#### INSTRUCTION
Pick out each line containing the string "from".

#### DATA EXCERPT
__________
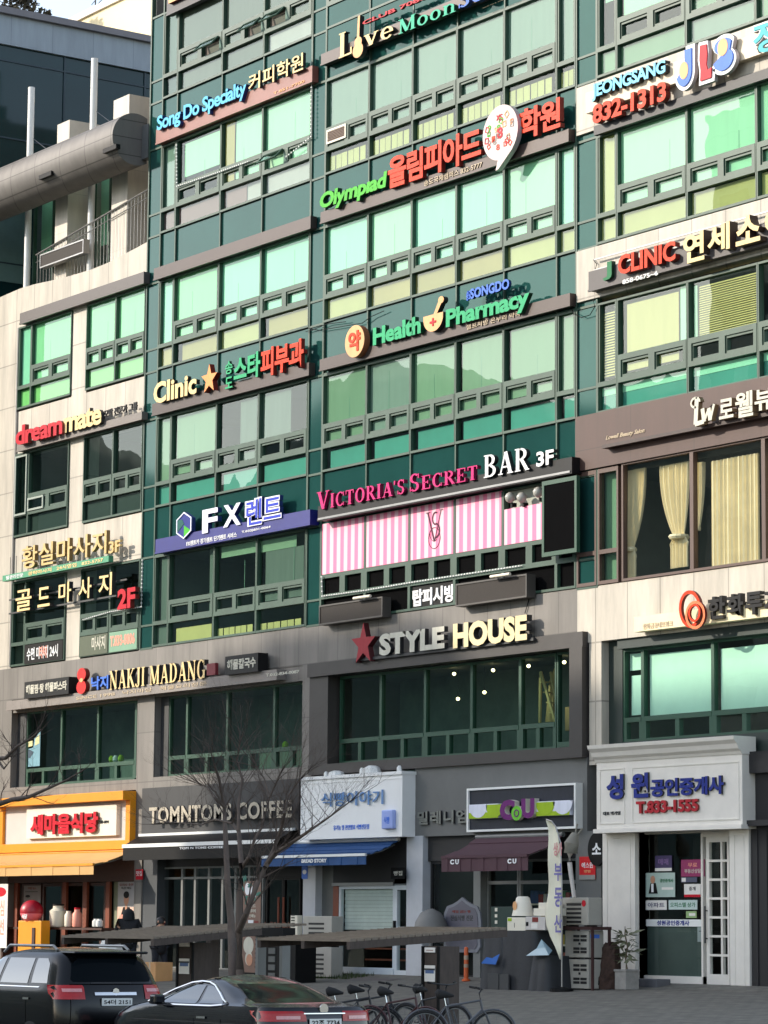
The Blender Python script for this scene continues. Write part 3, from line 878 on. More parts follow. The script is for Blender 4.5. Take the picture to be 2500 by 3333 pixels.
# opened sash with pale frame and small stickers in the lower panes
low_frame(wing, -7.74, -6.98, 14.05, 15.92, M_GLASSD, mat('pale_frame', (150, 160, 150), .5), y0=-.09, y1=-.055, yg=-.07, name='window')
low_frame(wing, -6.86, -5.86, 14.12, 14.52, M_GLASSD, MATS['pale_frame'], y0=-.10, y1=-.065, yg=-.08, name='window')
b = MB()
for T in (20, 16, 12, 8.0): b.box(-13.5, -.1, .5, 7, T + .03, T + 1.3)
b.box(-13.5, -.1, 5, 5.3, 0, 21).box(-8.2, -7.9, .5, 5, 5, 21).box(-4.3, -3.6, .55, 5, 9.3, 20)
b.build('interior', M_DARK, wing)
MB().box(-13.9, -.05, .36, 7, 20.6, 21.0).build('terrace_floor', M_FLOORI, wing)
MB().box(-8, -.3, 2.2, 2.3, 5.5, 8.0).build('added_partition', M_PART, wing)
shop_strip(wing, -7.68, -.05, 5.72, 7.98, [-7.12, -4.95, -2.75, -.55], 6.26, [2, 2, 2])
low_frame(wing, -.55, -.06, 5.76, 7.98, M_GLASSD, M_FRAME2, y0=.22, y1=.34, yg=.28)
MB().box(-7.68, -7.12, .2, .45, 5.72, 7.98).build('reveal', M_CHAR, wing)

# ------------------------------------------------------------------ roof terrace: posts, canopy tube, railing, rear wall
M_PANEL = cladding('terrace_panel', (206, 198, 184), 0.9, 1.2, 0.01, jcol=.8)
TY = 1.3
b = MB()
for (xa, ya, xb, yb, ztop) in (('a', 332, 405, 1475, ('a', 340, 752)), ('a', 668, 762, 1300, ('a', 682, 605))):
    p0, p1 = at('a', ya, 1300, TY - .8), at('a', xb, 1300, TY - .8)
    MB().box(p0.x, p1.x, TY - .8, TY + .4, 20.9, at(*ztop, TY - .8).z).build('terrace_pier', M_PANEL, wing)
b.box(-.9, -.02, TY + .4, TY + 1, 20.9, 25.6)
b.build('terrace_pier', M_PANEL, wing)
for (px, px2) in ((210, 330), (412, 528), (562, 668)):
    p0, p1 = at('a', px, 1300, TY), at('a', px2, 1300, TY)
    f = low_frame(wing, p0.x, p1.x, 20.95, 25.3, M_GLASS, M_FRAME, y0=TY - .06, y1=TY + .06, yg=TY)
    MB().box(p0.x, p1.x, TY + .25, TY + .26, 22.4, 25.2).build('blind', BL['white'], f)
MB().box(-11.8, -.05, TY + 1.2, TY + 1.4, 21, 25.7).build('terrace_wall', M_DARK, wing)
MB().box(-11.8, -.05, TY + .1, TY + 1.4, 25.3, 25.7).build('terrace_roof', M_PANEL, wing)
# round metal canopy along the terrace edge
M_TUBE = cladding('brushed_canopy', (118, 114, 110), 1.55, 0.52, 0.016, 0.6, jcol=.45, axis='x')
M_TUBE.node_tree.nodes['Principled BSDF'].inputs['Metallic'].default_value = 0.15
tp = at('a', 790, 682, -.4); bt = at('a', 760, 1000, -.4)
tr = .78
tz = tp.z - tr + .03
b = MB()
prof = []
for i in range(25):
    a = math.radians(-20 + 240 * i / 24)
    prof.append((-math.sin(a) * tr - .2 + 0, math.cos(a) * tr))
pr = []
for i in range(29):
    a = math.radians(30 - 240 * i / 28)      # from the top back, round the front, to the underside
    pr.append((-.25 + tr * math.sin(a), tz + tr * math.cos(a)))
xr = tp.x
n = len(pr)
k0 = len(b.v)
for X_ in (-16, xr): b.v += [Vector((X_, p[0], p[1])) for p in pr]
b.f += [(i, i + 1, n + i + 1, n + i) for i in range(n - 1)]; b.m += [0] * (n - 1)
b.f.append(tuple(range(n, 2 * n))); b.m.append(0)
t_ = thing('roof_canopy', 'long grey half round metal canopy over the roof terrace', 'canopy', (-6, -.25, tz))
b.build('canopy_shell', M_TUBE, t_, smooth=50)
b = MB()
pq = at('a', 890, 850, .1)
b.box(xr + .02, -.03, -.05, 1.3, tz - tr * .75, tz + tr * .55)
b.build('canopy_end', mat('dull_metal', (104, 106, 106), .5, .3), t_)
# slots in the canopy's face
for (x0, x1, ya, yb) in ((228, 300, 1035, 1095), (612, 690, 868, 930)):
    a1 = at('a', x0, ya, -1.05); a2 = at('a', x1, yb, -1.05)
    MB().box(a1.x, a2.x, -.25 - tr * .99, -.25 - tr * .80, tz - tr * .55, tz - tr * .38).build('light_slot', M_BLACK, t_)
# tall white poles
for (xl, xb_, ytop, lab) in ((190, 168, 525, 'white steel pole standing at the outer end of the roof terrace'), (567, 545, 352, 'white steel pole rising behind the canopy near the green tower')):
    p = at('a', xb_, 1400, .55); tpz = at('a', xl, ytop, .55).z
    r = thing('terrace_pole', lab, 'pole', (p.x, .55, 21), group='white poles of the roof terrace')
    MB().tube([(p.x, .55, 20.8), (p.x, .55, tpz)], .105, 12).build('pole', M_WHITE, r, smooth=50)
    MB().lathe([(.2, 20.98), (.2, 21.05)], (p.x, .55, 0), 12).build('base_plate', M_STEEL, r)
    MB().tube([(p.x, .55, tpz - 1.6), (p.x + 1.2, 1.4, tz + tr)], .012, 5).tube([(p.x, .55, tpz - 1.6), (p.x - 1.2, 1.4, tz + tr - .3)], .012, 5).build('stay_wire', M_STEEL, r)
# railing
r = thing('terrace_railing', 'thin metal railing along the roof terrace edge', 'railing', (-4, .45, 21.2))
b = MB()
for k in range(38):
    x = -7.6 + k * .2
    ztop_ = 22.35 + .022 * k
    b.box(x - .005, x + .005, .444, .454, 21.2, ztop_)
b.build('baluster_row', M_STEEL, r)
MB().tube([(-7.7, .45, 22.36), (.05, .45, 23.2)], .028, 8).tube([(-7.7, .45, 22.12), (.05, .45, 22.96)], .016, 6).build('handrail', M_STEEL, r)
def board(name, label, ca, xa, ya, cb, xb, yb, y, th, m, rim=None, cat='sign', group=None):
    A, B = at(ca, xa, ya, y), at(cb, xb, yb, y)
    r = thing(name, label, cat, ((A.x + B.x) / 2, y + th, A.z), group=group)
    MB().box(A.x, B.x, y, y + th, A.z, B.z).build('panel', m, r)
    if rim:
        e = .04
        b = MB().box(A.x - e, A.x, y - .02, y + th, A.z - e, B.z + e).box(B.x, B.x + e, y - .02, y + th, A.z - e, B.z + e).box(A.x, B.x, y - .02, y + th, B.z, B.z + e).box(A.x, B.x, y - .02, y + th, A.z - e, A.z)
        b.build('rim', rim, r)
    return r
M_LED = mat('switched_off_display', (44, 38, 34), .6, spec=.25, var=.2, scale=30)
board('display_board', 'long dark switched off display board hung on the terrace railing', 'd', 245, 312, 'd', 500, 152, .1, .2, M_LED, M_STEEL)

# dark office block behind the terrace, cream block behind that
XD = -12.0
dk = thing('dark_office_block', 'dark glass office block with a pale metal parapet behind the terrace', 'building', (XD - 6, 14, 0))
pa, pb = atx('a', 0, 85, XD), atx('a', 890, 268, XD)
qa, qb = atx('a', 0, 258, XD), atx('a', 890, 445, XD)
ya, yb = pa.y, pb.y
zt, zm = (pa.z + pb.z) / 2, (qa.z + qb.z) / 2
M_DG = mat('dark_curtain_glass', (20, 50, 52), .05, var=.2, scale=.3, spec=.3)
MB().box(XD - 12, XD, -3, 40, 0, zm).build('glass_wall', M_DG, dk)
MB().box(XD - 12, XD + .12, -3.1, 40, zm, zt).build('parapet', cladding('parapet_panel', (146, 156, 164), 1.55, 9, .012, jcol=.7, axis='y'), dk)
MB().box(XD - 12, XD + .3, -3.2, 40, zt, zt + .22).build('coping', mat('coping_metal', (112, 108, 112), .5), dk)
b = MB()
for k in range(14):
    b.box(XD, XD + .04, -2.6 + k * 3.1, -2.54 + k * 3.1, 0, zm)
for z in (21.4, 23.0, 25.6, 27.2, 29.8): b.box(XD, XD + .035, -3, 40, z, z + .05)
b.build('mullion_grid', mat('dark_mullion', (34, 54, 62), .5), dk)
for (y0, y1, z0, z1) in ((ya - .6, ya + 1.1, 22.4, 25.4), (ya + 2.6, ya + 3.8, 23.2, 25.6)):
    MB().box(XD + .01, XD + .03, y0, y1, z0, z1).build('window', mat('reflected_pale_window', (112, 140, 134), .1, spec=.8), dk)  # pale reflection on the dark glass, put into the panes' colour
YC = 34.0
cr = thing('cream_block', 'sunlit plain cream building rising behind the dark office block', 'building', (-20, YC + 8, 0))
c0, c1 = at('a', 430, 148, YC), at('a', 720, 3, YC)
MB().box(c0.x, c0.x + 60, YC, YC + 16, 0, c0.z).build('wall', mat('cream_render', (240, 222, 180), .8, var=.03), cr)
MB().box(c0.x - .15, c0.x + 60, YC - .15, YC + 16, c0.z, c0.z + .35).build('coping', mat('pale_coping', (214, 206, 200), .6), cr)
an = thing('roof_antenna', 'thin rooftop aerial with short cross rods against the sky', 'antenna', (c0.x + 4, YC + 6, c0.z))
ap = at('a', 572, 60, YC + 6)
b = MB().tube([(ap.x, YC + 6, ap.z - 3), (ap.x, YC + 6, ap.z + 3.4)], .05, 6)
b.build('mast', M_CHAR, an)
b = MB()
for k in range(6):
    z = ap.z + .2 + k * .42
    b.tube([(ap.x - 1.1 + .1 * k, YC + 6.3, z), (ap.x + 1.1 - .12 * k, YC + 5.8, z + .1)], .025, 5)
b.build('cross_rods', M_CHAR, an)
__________
#### COMPLETED EXERCISE
The Blender Python script for this scene continues. Write part 3, from line 878 on. More parts follow. The script is for Blender 4.5. Take the picture to be 2500 by 3333 pixels.
    a = math.radians(30 - 240 * i / 28)      # from the top back, round the front, to the underside